The news for the noise traders (in FX) this morning is that PM Boris Johnson (the second B word) is likely to suspend Parliament shortly after its return ahead of a fresh Queen’s speech scheduled for October 14. This has produced predictable outrage from the Remain side, but is clearly aimed at frustrating their attempts to frustrate Brexit itself. To date, the narrative has been shaped by the Remainers that Leaving is ‘bad’ and Remaining is ‘good’ such that the FX market appears to be tracking the prospects of a deal or no deal. To suggest otherwise risks extreme reactions – as evidenced by the below the line comments in the hugely pro Remain newspapers such as the FT and the Times. But markets are markets and the narrative can change. Investors need to think about what is likely to happen, not what they think should happen. With that in mind, here are a few of the points that are currently being overlooked (to be generous) but which may well constitute a new narrative to drive sterling and UK markets higher if, as seems to be the case right now, there is no-one left to buy into the negative narrative.
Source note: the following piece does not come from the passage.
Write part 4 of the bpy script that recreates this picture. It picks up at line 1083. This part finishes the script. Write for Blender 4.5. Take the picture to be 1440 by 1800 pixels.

First, article 50 was triggered in March 2017, which gave a two year timetable to leave, during which there were provisions to do a deal to minimise disruption to the economy. That has not happened, largely for political reasons, but there is no requirement for there to be a deal. Parliament has the right to scrutinise any deal, but not to stop the UK leaving. Theresa May’s Withdrawal Agreement was a deal proposed to Parliament but was rejected three times. It is important to recognise that the notion of ‘crashing out without a deal’ has been elevated to the level of economic disaster for political reasons, not economic ones. Leaving without ‘a deal’ means disruption, not disaster. It does not mean arrangements are not already in place (they are), nor in terms of trade does it mean that a deal can not be negotiated the following day – indeed technically that is exactly when the UK can do trade deals – with the EU or anyone else.

For investors, the winners and losers will depend on exactly how the UK proceeds. For example, if it chooses no tariffs (which would be sensible), then being outside the customs union means increased competition, especially in food and clothing and by extension lower prices for consumers and competitive risks for producers. For homework it would be worth looking at the large corporations (European as well as UK and even US) that are most opposed to Brexit, for they probably have some insight into competitive threats. Second, if post October 31st, the latest iterations of so called project fear turn out to be as absent as the original ones, then the FX market is likely to turn on its head and start rewarding positive trade initiatives – as happened in Australia when the government negotiated multiple trade deals on a two year timetable.

In the meantime, even without the currency, it is worth considering some of the ‘value’ currently embedded in UK equities, which are currently yielding 10x UK government bonds. Surely even Dominic Grieves projections can’t be that bad?